Print each line of the listing once more, precisely as given.

» **Stored data**:
******************************
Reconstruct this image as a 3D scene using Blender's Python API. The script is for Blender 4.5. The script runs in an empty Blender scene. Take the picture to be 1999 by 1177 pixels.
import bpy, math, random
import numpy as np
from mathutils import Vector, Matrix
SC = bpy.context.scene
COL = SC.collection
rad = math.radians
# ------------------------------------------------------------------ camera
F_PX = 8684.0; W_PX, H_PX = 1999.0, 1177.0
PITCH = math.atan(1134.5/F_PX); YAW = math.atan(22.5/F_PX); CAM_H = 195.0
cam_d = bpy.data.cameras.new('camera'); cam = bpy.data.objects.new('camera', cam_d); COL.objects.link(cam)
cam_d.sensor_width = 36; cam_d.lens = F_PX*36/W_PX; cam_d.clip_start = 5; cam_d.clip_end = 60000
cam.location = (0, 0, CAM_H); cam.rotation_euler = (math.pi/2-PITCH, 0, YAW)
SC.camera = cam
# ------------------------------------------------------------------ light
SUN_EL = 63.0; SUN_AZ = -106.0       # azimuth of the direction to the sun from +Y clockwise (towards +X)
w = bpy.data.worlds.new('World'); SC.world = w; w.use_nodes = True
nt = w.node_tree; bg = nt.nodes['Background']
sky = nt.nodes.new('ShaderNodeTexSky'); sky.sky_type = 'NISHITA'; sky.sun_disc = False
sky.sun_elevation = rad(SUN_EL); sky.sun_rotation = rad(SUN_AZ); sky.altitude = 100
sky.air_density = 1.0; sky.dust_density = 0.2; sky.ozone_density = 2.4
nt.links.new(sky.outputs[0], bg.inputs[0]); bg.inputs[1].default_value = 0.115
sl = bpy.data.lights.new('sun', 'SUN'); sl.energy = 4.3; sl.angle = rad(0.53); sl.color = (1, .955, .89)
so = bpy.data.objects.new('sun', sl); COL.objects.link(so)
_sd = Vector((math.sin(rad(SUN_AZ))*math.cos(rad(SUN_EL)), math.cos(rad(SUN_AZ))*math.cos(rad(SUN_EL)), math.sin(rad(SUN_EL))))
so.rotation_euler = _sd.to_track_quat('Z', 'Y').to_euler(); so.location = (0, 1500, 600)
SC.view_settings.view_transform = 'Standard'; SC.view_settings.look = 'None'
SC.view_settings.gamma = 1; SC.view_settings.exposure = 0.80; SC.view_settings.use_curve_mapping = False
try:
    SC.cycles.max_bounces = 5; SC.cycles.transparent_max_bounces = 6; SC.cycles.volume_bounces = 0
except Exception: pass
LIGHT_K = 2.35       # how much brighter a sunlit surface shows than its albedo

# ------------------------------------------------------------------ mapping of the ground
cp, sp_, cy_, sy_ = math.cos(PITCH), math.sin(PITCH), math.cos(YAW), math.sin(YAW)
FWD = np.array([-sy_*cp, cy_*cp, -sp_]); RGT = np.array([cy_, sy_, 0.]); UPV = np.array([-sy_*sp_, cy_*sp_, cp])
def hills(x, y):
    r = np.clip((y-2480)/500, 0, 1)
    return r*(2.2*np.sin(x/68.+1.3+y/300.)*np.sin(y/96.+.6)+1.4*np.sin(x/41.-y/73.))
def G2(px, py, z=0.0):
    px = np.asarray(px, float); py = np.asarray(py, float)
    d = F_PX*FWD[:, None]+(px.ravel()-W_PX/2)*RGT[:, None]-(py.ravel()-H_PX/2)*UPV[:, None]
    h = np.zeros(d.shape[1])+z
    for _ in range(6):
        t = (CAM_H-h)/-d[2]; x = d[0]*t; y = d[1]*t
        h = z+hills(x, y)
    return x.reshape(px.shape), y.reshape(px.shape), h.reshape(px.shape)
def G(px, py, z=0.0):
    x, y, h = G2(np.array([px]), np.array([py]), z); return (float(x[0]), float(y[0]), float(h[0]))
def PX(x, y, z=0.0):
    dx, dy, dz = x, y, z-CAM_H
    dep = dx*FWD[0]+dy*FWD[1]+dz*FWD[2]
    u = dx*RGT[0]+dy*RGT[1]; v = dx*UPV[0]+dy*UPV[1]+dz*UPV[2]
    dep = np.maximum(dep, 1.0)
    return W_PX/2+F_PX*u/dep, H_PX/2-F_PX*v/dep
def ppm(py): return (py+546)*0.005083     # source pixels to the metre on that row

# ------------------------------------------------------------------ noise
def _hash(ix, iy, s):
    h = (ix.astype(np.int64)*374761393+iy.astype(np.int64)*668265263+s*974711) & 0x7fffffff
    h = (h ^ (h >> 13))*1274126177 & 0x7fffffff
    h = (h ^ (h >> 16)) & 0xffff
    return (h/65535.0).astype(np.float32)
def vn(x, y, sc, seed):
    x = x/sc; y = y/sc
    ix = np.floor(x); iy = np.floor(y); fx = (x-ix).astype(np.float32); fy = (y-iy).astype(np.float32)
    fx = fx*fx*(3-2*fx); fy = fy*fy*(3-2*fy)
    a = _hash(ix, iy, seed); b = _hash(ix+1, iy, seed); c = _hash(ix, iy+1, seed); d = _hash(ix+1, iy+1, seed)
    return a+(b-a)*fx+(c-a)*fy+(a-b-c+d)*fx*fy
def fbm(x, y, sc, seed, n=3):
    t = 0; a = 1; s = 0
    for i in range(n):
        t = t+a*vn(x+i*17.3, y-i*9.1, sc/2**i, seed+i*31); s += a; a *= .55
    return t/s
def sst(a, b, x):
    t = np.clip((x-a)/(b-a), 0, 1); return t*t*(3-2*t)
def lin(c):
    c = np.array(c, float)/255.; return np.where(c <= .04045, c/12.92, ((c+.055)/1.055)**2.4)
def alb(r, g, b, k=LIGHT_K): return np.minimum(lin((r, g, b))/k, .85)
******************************
» **Worked solution**:
Reconstruct this image as a 3D scene using Blender's Python API. The script is for Blender 4.5. The script runs in an empty Blender scene. Take the picture to be 1999 by 1177 pixels.
import bpy, math, random
import numpy as np
from mathutils import Vector, Matrix
SC = bpy.context.scene
COL = SC.collection
rad = math.radians
# ------------------------------------------------------------------ camera
F_PX = 8684.0; W_PX, H_PX = 1999.0, 1177.0
PITCH = math.atan(1134.5/F_PX); YAW = math.atan(22.5/F_PX); CAM_H = 195.0
cam_d = bpy.data.cameras.new('camera'); cam = bpy.data.objects.new('camera', cam_d); COL.objects.link(cam)
cam_d.sensor_width = 36; cam_d.lens = F_PX*36/W_PX; cam_d.clip_start = 5; cam_d.clip_end = 60000
cam.location = (0, 0, CAM_H); cam.rotation_euler = (math.pi/2-PITCH, 0, YAW)
SC.camera = cam
# ------------------------------------------------------------------ light
SUN_EL = 63.0; SUN_AZ = -106.0       # azimuth of the direction to the sun from +Y clockwise (towards +X)
w = bpy.data.worlds.new('World'); SC.world = w; w.use_nodes = True
nt = w.node_tree; bg = nt.nodes['Background']
sky = nt.nodes.new('ShaderNodeTexSky'); sky.sky_type = 'NISHITA'; sky.sun_disc = False
sky.sun_elevation = rad(SUN_EL); sky.sun_rotation = rad(SUN_AZ); sky.altitude = 100
sky.air_density = 1.0; sky.dust_density = 0.2; sky.ozone_density = 2.4
nt.links.new(sky.outputs[0], bg.inputs[0]); bg.inputs[1].default_value = 0.115
sl = bpy.data.lights.new('sun', 'SUN'); sl.energy = 4.3; sl.angle = rad(0.53); sl.color = (1, .955, .89)
so = bpy.data.objects.new('sun', sl); COL.objects.link(so)
_sd = Vector((math.sin(rad(SUN_AZ))*math.cos(rad(SUN_EL)), math.cos(rad(SUN_AZ))*math.cos(rad(SUN_EL)), math.sin(rad(SUN_EL))))
so.rotation_euler = _sd.to_track_quat('Z', 'Y').to_euler(); so.location = (0, 1500, 600)
SC.view_settings.view_transform = 'Standard'; SC.view_settings.look = 'None'
SC.view_settings.gamma = 1; SC.view_settings.exposure = 0.80; SC.view_settings.use_curve_mapping = False
try:
    SC.cycles.max_bounces = 5; SC.cycles.transparent_max_bounces = 6; SC.cycles.volume_bounces = 0
except Exception: pass
LIGHT_K = 2.35       # how much brighter a sunlit surface shows than its albedo

# ------------------------------------------------------------------ mapping of the ground
cp, sp_, cy_, sy_ = math.cos(PITCH), math.sin(PITCH), math.cos(YAW), math.sin(YAW)
FWD = np.array([-sy_*cp, cy_*cp, -sp_]); RGT = np.array([cy_, sy_, 0.]); UPV = np.array([-sy_*sp_, cy_*sp_, cp])
def hills(x, y):
    r = np.clip((y-2480)/500, 0, 1)
    return r*(2.2*np.sin(x/68.+1.3+y/300.)*np.sin(y/96.+.6)+1.4*np.sin(x/41.-y/73.))
def G2(px, py, z=0.0):
    px = np.asarray(px, float); py = np.asarray(py, float)
    d = F_PX*FWD[:, None]+(px.ravel()-W_PX/2)*RGT[:, None]-(py.ravel()-H_PX/2)*UPV[:, None]
    h = np.zeros(d.shape[1])+z
    for _ in range(6):
        t = (CAM_H-h)/-d[2]; x = d[0]*t; y = d[1]*t
        h = z+hills(x, y)
    return x.reshape(px.shape), y.reshape(px.shape), h.reshape(px.shape)
def G(px, py, z=0.0):
    x, y, h = G2(np.array([px]), np.array([py]), z); return (float(x[0]), float(y[0]), float(h[0]))
def PX(x, y, z=0.0):
    dx, dy, dz = x, y, z-CAM_H
    dep = dx*FWD[0]+dy*FWD[1]+dz*FWD[2]
    u = dx*RGT[0]+dy*RGT[1]; v = dx*UPV[0]+dy*UPV[1]+dz*UPV[2]
    dep = np.maximum(dep, 1.0)
    return W_PX/2+F_PX*u/dep, H_PX/2-F_PX*v/dep
def ppm(py): return (py+546)*0.005083     # source pixels to the metre on that row

# ------------------------------------------------------------------ noise
def _hash(ix, iy, s):
    h = (ix.astype(np.int64)*374761393+iy.astype(np.int64)*668265263+s*974711) & 0x7fffffff
    h = (h ^ (h >> 13))*1274126177 & 0x7fffffff
    h = (h ^ (h >> 16)) & 0xffff
    return (h/65535.0).astype(np.float32)
def vn(x, y, sc, seed):
    x = x/sc; y = y/sc
    ix = np.floor(x); iy = np.floor(y); fx = (x-ix).astype(np.float32); fy = (y-iy).astype(np.float32)
    fx = fx*fx*(3-2*fx); fy = fy*fy*(3-2*fy)
    a = _hash(ix, iy, seed); b = _hash(ix+1, iy, seed); c = _hash(ix, iy+1, seed); d = _hash(ix+1, iy+1, seed)
    return a+(b-a)*fx+(c-a)*fy+(a-b-c+d)*fx*fy
def fbm(x, y, sc, seed, n=3):
    t = 0; a = 1; s = 0
    for i in range(n):
        t = t+a*vn(x+i*17.3, y-i*9.1, sc/2**i, seed+i*31); s += a; a *= .55
    return t/s
def sst(a, b, x):
    t = np.clip((x-a)/(b-a), 0, 1); return t*t*(3-2*t)
def lin(c):
    c = np.array(c, float)/255.; return np.where(c <= .04045, c/12.92, ((c+.055)/1.055)**2.4)
def alb(r, g, b, k=LIGHT_K): return np.minimum(lin((r, g, b))/k, .85)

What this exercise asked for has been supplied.